TASK
Within the records that follow, find every line containing the string "More". Copy those lines.

MATERIAL TO PROCESS
━━━━━━━━━━━━━━━━━━━━
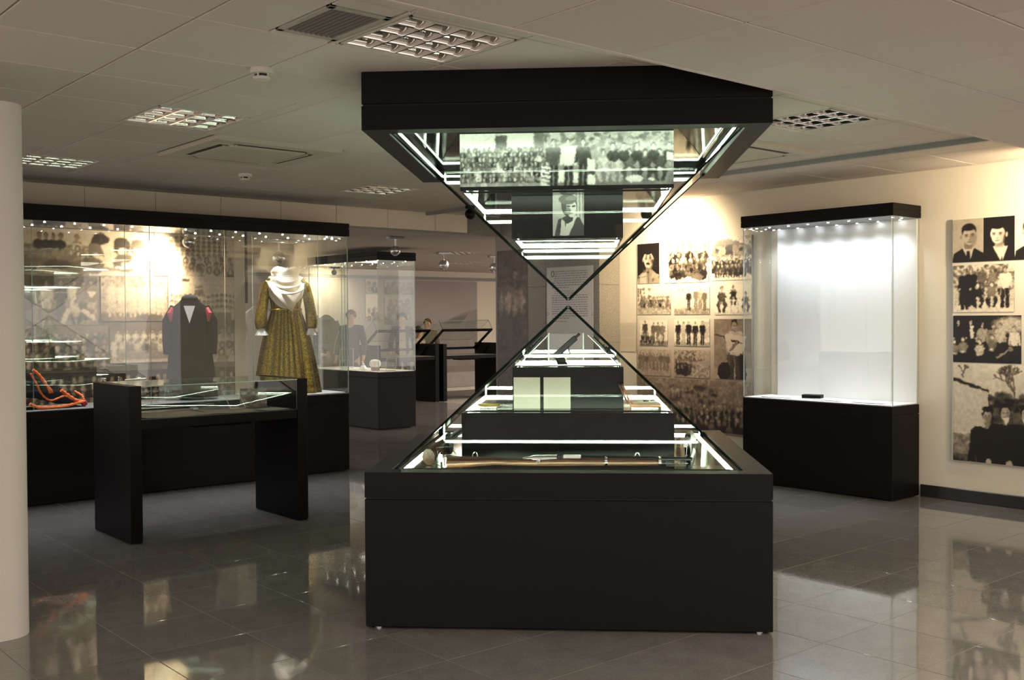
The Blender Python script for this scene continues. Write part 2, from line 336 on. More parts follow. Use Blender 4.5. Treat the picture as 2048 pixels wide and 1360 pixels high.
# ------------------------------------------------------------------ flat prints painted as colour on a fine grid
rng = np.random.default_rng(7)
class Print:
    def __init__(s, w, h, res, v=.6):
        s.asp = w / h; s.w = max(8, int(round(w * res))); s.h = max(8, int(round(h * res)))
        y, x = np.mgrid[0:s.h, 0:s.w]; s.X = (x + .5) / s.w * s.asp; s.Y = (y + .5) / s.h; s.a = np.full((s.h, s.w), float(v)); s.px = 1 / s.h
    def mix(s, m, v, al=1.): s.a = s.a * (1 - m * al) + v * m * al; return s
    def ell(s, x, y, rx, ry, v, al=1., soft=None):
        d = np.sqrt(((s.X - x) / rx) ** 2 + ((s.Y - y) / ry) ** 2); e = soft if soft else min(1, s.px / min(rx, ry) * 1.2)
        return s.mix(np.clip((1 - d) / e + .5, 0, 1), v, al)
    def rect(s, x0, y0, x1, y1, v, al=1.):
        e = s.px; m = np.clip((s.X - x0) / e + .5, 0, 1) * np.clip((x1 - s.X) / e + .5, 0, 1) * np.clip((s.Y - y0) / e + .5, 0, 1) * np.clip((y1 - s.Y) / e + .5, 0, 1)
        return s.mix(m, v, al)
    def poly(s, pts, v, al=1., soft=1.):
        m = np.ones_like(s.a); n = len(pts); ar = sum(pts[i][0] * pts[(i + 1) % n][1] - pts[(i + 1) % n][0] * pts[i][1] for i in range(n)); sg = 1 if ar > 0 else -1
        for i in range(n):
            (x0, y0), (x1, y1) = pts[i], pts[(i + 1) % n]; l = math.hypot(x1 - x0, y1 - y0) + 1e-9
            d = sg * ((x1 - x0) * (s.Y - y0) - (y1 - y0) * (s.X - x0)) / l; m = m * np.clip(d / (s.px * soft) + .5, 0, 1)
        return s.mix(m, v, al)
    def line(s, x0, y0, x1, y1, r, v, al=1.):
        dx, dy = x1 - x0, y1 - y0; t = np.clip(((s.X - x0) * dx + (s.Y - y0) * dy) / (dx * dx + dy * dy + 1e-9), 0, 1)
        d = np.hypot(s.X - x0 - t * dx, s.Y - y0 - t * dy); return s.mix(np.clip((r - d) / s.px + .5, 0, 1), v, al)
    def grad(s, v0, v1): s.a[:] = v0 + (v1 - v0) * s.Y; return s
    def field(s, cell, octs=3):
        n = np.zeros_like(s.a)
        for k in range(octs):
            c = cell / 2 ** k; gw, gh = int(s.asp / c) + 3, int(1 / c) + 3; g = rng.random((gh, gw)) - .5
            fx, fy = s.X / c, s.Y / c; ix, iy = fx.astype(int), fy.astype(int); tx, ty = fx - ix, fy - iy; tx = tx * tx * (3 - 2 * tx); ty = ty * ty * (3 - 2 * ty)
            n += (g[iy, ix] * (1 - tx) * (1 - ty) + g[iy, ix + 1] * tx * (1 - ty) + g[iy + 1, ix] * (1 - tx) * ty + g[iy + 1, ix + 1] * tx * ty) / 1.6 ** k
        return n
    def noise(s, cell, amp, y0=0, y1=1): s.a += s.field(cell) * amp * ((s.Y >= y0) & (s.Y <= y1)); return s
    def organic(s, warp, cell, grain=.25, blur=1):
        # uneven outlines, soft focus and blotchy tones like an enlarged old photograph
        dx, dy = s.field(cell) * warp, s.field(cell) * warp
        fx = np.clip((s.X + dx) / s.asp * s.w - .5, 0, s.w - 1.001); fy = np.clip((s.Y + dy) * s.h - .5, 0, s.h - 1.001); ix, iy = fx.astype(int), fy.astype(int); tx, ty = fx - ix, fy - iy; A = np.clip(s.a, 0, 1)
        ix2 = np.minimum(ix + 1, s.w - 1); iy2 = np.minimum(iy + 1, s.h - 1)
        B = A[iy, ix] * (1 - tx) * (1 - ty) + A[iy, ix2] * tx * (1 - ty) + A[iy2, ix] * (1 - tx) * ty + A[iy2, ix2] * tx * ty
        for _ in range(blur):
            p = np.pad(B, 1, mode='edge'); B = (p[1:-1, 1:-1] * 2 + p[:-2, 1:-1] + p[2:, 1:-1] + p[1:-1, :-2] + p[1:-1, 2:]) / 6
        s.a = np.clip(B * (1 + s.field(cell * .8, 4) * grain * 2) + s.field(cell * 1.6, 4) * grain * .6, 0, 1); return s
    def bust(s, x, y, r, skin=.7, hair=.1, top=.2, long=False, collar=False):
        # head centre x,y with head half-height r
        s.ell(x, y + r * 2.55, r * 1.65, r * 1.55, top); s.rect(x - r * .28, y + r * .7, x + r * .28, y + r * 1.25, skin * .85)
        if collar: s.poly([(x - r * .45, y + r * 1.05), (x + r * .45, y + r * 1.05), (x, y + r * 2.0)], .85)
        if long: s.ell(x, y + r * .1, r * .95, r * 1.15, hair)
        s.ell(x, y - r * .22, r * .68, r * .78, hair); s.ell(x, y + r * .10, r * .58, r * .78, skin)
        s.ell(x - r * .25, y, r * .12, r * .08, hair, .8); s.ell(x + r * .25, y, r * .12, r * .08, hair, .8); s.ell(x, y + r * .48, r * .18, r * .06, skin * .5, .8)
        s.ell(x + r * .38, y + r * .2, r * .28, r * .6, skin * .6, .35, .8); return s
    def person(s, x, y, h, skin=.7, hair=.1, top=.3, bot=.15, skirt=False):
        r = h / 15; s.line(x - r * .7, y + h * .5, x - r * .9, y + h * .98, r * .62, bot); s.line(x + r * .7, y + h * .5, x + r * .9, y + h * .98, r * .62, bot)
        if skirt: s.poly([(x - r * 1.2, y + h * .42), (x + r * 1.2, y + h * .42), (x + r * 2.2, y + h * .85), (x - r * 2.2, y + h * .85)], bot)
        s.line(x - r * 1.7, y + h * .21, x - r * 2.1, y + h * .48, r * .5, top * .9); s.line(x + r * 1.7, y + h * .21, x + r * 2.1, y + h * .48, r * .5, top * .9)
        s.poly([(x - r * 1.8, y + h * .17), (x + r * 1.8, y + h * .17), (x + r * 1.35, y + h * .54), (x - r * 1.35, y + h * .54)], top)
        s.ell(x - r * 2.1, y + h * .51, r * .4, r * .45, skin); s.ell(x + r * 2.1, y + h * .51, r * .4, r * .45, skin)
        s.rect(x - r * .3, y + h * .1, x + r * .3, y + h * .18, skin * .8); s.ell(x, y + r * .9, r * .72, r * .9, hair); s.ell(x, y + r * 1.15, r * .60, r * .80, skin)
        if h > .55:
            for q in (-1, 1): s.ell(x + q * r * .24, y + r * 1.02, r * .15, r * .09, .12, .85)
            s.ell(x, y + r * 1.58, r * .22, r * .07, skin * .45, .9); s.ell(x + r * .34, y + r * 1.2, r * .26, r * .6, skin * .6, .45, .8)
        return s
    def seated(s, x, y, h, skin=.7, top=.3, bot=.2):
        r = h / 9; s.line(x - r * .9, y + h * .62, x - r * 1.5, y + h * .74, r * .8, bot); s.line(x + r * .9, y + h * .62, x + r * 1.5, y + h * .74, r * .8, bot); s.line(x - r * 1.5, y + h * .74, x - r * .9, y + h * .98, r * .55, bot); s.line(x + r * 1.5, y + h * .74, x + r * .9, y + h * .98, r * .55, bot); s.poly([(x - r * 1.5, y + h * .25), (x + r * 1.5, y + h * .25), (x + r * 1.2, y + h * .68), (x - r * 1.2, y + h * .68)], top, 1., 3.); s.line(x - r * 1.6, y + h * .4, x - r * .3, y + h * .62, r * .45, top * .85)
        s.line(x + r * 1.6, y + h * .4, x + r * .3, y + h * .62, r * .45, top * .85); s.ell(x, y + h * .64, r * .7, r * .4, skin)
        s.ell(x, y + r * .95, r * .74, r * .95, .1); s.ell(x, y + r * 1.2, r * .60, r * .82, skin); return s
    def crowd(s, x0, x1, y0, y1, rows, r, seed, dark=.12, light=.8, pl=.3):
        g = random.Random(seed)
        for k in range(rows):
            y = y0 + (y1 - y0) * k / max(1, rows - 1); n = max(2, int((x1 - x0) / (r * 2.3))); 
            for i in range(n):
                x = x0 + (x1 - x0) * (i + .5 + g.uniform(-.25, .25)) / n
                s.bust(x, y + g.uniform(-.3, .3) * r, r * g.uniform(.85, 1.1), g.uniform(.5, .85), g.uniform(.03, .2), light * g.uniform(.7, 1) if g.random() < pl else dark * g.uniform(.5, 2.2), g.random() < .3)
        return s
    def trees(s, x0, x1, y0, y1, v, n, seed):
        g = random.Random(seed)
        for i in range(n): s.ell(g.uniform(x0, x1), g.uniform(y0, y1), g.uniform(.02, .07), g.uniform(.015, .05), v * g.uniform(.5, 1.6), .75, .6)
        return s
SEPIA = ((.010, .006, .0045), (.86, .77, .61)); GREY = ((.012, .012, .012), (.80, .80, .77)); FADED = ((.055, .045, .040), (.58, .52, .44)); BLUE = ((.05, .045, .05), (.52, .47, .45))
def hang(name, P, o, rvec, w, h, tone=SEPIA, parent=None, off=(0, 0, 0), thick=.006, m='photo', colour=None, gam=1., con=1.35):
    """a printed sheet: o = lower left corner of its face as one looks at it, rvec = its rightward direction"""
    r = Vector(rvec).normalized(); u = Vector((0, 0, 1)); n = r.cross(u)  # towards the viewer
    o = Vector(o) - Vector(off); gw, gh = P.w, P.h
    xs = np.linspace(0, w, gw); ys = np.linspace(h, 0, gh); co = np.zeros((gh, gw, 3))
    co += np.array(o) + xs[None, :, None] * np.array(r)[None, None] + ys[:, None, None] * np.array(u)[None, None]
    V = co.reshape(-1, 3); i = np.arange(gh * gw).reshape(gh, gw)
    F = np.stack([i[1:, :-1], i[1:, 1:], i[:-1, 1:], i[:-1, :-1]], -1).reshape(-1, 4)
    a, b, c, d = [Vector(V[k]) for k in (i[-1, 0], i[-1, -1], i[0, -1], i[0, 0])]
    back = [p - n * thick for p in (a, b, c, d)]; nv = len(V)
    V = np.concatenate([V, np.array([a, b, c, d]), np.array(back)])
    sides = [(nv + k, nv + 4 + k, nv + 4 + (k + 1) % 4, nv + (k + 1) % 4) for k in range(4)] + [(nv + 4, nv + 7, nv + 6, nv + 5)]
    me = bpy.data.meshes.new(name); F = np.concatenate([F, np.array(sides)])
    me.vertices.add(len(V)); me.vertices.foreach_set('co', V.astype(np.float32).ravel()); me.loops.add(F.size); me.loops.foreach_set('vertex_index', F.astype(np.int32).ravel())
    me.polygons.add(len(F)); me.polygons.foreach_set('loop_start', np.arange(0, F.size, 4, dtype=np.int32))
    me.update(calc_edges=True)
    if colour is None:
        t = np.clip((P.a - .5) * con + .5, 0, 1).reshape(-1, 1) ** gam; d, l = np.array(tone[0])[None], np.array(tone[1])[None]; md = (d * .68 + l * .32) * (np.array([[1.06, .96, .86]]) if tone[1][2] < tone[1][0] * .93 else 1)
        col = np.where(t < .5, d + (md - d) * t * 2, md + (l - md) * (t - .5) * 2)
    else: col = colour.reshape(-1, 3)
    edge = np.tile(np.array([[.30, .28, .25]]), (8, 1)); col = np.concatenate([col, edge]); col = np.concatenate([col, np.ones((len(col), 1))], 1)
    at = me.color_attributes.new('Col', 'FLOAT_COLOR', 'POINT'); at.data.foreach_set('color', col.astype(np.float32).ravel())
    me.materials.append(M[m]); me.validate()
    ob = bpy.data.objects.new(name, me); C.objects.link(ob)
    if parent is not None: ob.parent = parent
    return ob

# ================================================================== the room
ZF, ZN, ZB, VS, VB = 2.69, 2.55, 2.49, 2.91, 9.50   # far ceiling, near ceiling, back-room ceiling, step line, beam face
def visible(x, y, z, mx=120):
    d = Vector((x, y, z - 1.5)); w = d.dot(fwd)
    if w < .1: return None
    px = 1024 + 2100 * d.dot(right) / w; py = 680 - 2100 * d.dot(up) / w
    return w if -mx < px < 2048 + mx and -mx < py < 1360 + mx else None

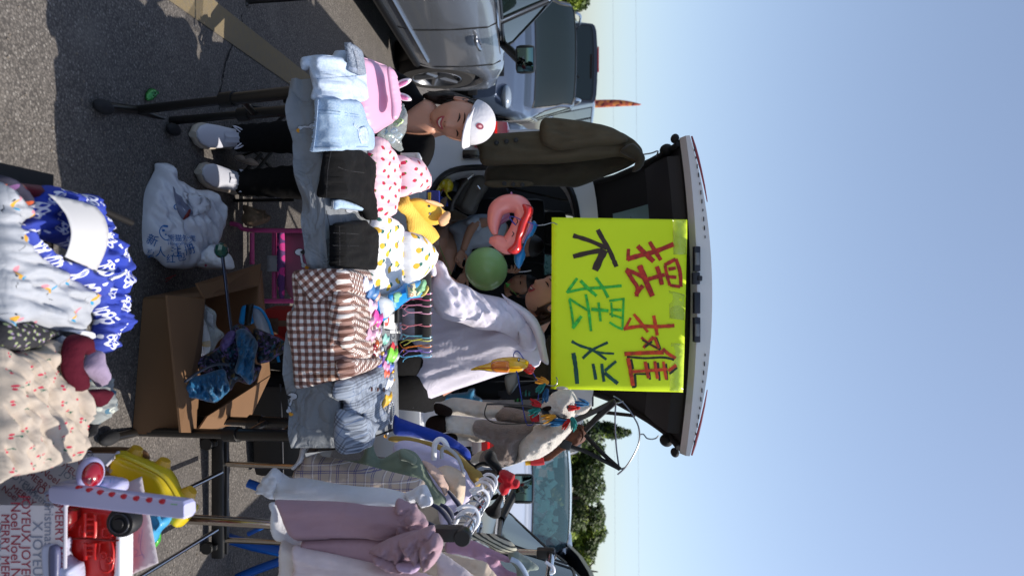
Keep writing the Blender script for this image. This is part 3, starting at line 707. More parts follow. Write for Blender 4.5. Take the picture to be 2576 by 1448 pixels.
━━━━━━━━━━━━━━━━━━━━
EXPECTED ANSWER
The Blender Python script for this scene continues. Write part 2, from line 336 on. More parts follow. Use Blender 4.5. Treat the picture as 2048 pixels wide and 1360 pixels high.
Keep writing the Blender script for this image. This is part 3, starting at line 707. More parts follow. Write for Blender 4.5. Take the picture to be 2576 by 1448 pixels.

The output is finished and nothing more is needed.